Consequences of an Unchecked Momentum Market
The relentless pursuit of momentum has led to extreme market volatility, with large-cap stocks experiencing daily price swings of 33% or more. Such movements are largely unpredictable by traditional fundamental analysis and are exacerbated by the diminishing presence of active managers who might otherwise temper irrational exuberance. The letter warns that this unchecked momentum could lead to severe market corrections, potentially dwarfing historical downturns like the Dotcom bubble burst or the 2008 financial crisis.
Strategic Adaptations: Embracing Activity and Selectivity
Acknowledging the market's irrationality, Fundsmith is adjusting its investment process to become more dynamic. While maintaining its core principles of investing in good companies at reasonable valuations, the fund will increase its portfolio turnover, moving away from a rigid buy-and-hold strategy. This shift includes a greater consideration of both fundamental and share price momentum and a reduced willingness to acquire quality companies experiencing temporary setbacks, a strategy that has become akin to 'catching a falling knife' in the current environment.
Key Portfolio Changes and Rationale
During the first half of the year, Fundsmith undertook significant portfolio adjustments, initiating positions in twelve new companies and fully or partially exiting thirteen others. The new acquisitions span industrials, financials, healthcare, information technology, consumer discretionary, and communication services, chosen for their strong competitive advantages, predictable growth, and reasonable valuations. Conversely, sales were driven by factors such as stagnant organic growth, management missteps, increased competition, or unfavorable valuation metrics.

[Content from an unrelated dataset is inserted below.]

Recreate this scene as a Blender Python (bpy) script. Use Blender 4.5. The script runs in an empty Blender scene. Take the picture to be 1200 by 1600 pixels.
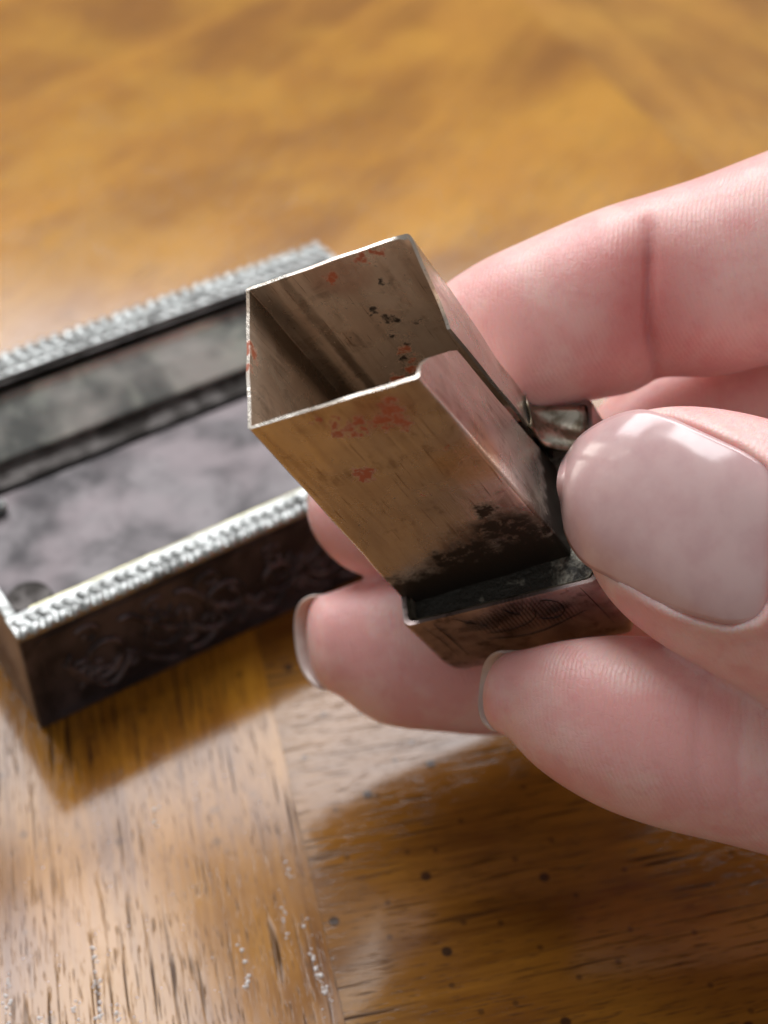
import bpy, bmesh, math, random
import numpy as np
from mathutils import Vector, Matrix, noise as mnoise
random.seed(4); np.random.seed(4)
sc = bpy.context.scene
sc.unit_settings.system = 'METRIC'; sc.unit_settings.scale_length = 0.01      # one unit is one centimetre
COL = sc.collection

# ------------------------------------------------------------------ camera
TH, H, F = math.radians(42), 11.2, 2239.0
cd = bpy.data.cameras.new('camera'); cam = bpy.data.objects.new('camera', cd); COL.objects.link(cam)
cam.location = (0, 0, H); cam.rotation_euler = (math.pi/2 - TH, 0, 0)
cd.sensor_fit = 'HORIZONTAL'; cd.sensor_width = 36; cd.lens = 36*F/1200
cd.clip_start = 0.5; cd.clip_end = 1000
cd.dof.use_dof = True; cd.dof.focus_distance = 10.7; cd.dof.aperture_fstop = 0.34; cd.dof.aperture_blades = 0
sc.camera = cam
# ------------------------------------------------------------------ room light
w = bpy.data.worlds.new('World'); sc.world = w; w.use_nodes = True
bg = w.node_tree.nodes['Background']; bg.inputs[0].default_value = (1.0, 0.965, 0.95, 1); bg.inputs[1].default_value = 0.27
def window_pane(az0, az1, el0, el1, dist, L, col):
    """a pane of the bright window in front of the table, given by the directions of its edges as seen from the table"""
    az, el = math.radians((az0+az1)/2), math.radians((el0+el1)/2)
    sx = 2*dist*math.tan(math.radians(az1-az0)/2)*math.cos(el); sy = 2*dist*math.tan(math.radians(el1-el0)/2)
    ld = bpy.data.lights.new('window_pane', 'AREA'); ld.shape = 'RECTANGLE'; ld.size = sx; ld.size_y = sy
    ld.energy = L*math.pi*sx*sy; ld.color = col
    o = bpy.data.objects.new('window_pane', ld); COL.objects.link(o)
    d = Vector((math.sin(az)*math.cos(el), math.cos(az)*math.cos(el), math.sin(el)))
    o.location = Vector((0, 8, 0)) + d*dist
    z = d; x = Vector((math.cos(az), -math.sin(az), 0)); y = z.cross(x)
    o.rotation_euler = Matrix((x, y, z)).transposed().to_euler()
    return o
window_pane(-48, 44, 31.5, 54.5, 130, 6.4, (0.98, 0.975, 0.99))
window_pane(-60, -10, 55, 80, 130, 7.8, (0.985, 0.985, 1.0))
sc.view_settings.view_transform = 'Standard'; sc.view_settings.look = 'None'
sc.view_settings.exposure = 0; sc.view_settings.gamma = 1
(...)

Reinforcing Fundamental Strength: The Evolved Portfolio
The revamped portfolio maintains robust fundamental characteristics, including a high Return on Capital Employed (ROCE) of 31%, a gross margin of 62%, and an operating margin of 29%. The weighted average Free Cash Flow (FCF) yield stands at 4.3%, significantly higher than the S&P 500's sub-2% FCF yield, which is impacted by the heavy AI investments of major tech companies. The fund projects an average annual cash flow growth of 14% over the next 3-5 years for its holdings, underscoring its belief in their long-term value creation. Despite the current market's irrationality, the fund remains committed to its strategy, confident that these fundamentally strong companies will eventually see their share prices reflect their intrinsic value.
Concluding Thoughts on Market Outlook
The letter concludes with an admission of uncertainty regarding the precise timing or cause of the current momentum market's eventual unraveling. However, it speculates on potential triggers such as the failure of AI investments to generate adequate returns, AI's destructive impact on other sectors, or a decline in passive fund inflows due to job losses. The core message remains: trees do not grow to the sky, and an eventual return to fundamental valuation is inevitable. Fundsmith reaffirms its dedication to its refined investment approach, expecting its investors to remain steadfast through market cycles.
Attribution of Performance: Detailed Analysis
Appendix 1 provides a breakdown of the key contributors and detractors to the Fund's performance. Positive contributors included Fortinet, Texas Instruments, Marriott, Alphabet, and Philip Morris. The largest detractors were LVMH, Zoetis, IDEXX, Microsoft, and Coloplast. These details offer transparency into the specific stock-level impacts on the overall fund performance.
Sales and Purchases: Strategic Rationale
Appendix 2 elaborates on the rationale behind each sale and purchase. Sales of companies like Atlas Copco, Coloplast, and EssilorLuxottica were primarily driven by factors such as decelerating growth, management issues, or competitive pressures. Conversely, new investments in GE Vernova, Legrand, Nextpower, Uber, Mastercard, Veeva Systems, AppLovin, Sage, TSMC, The TJX Companies, Netflix, and Yum! Brands were based on robust competitive advantages, significant growth opportunities, and attractive valuations within their respective sectors.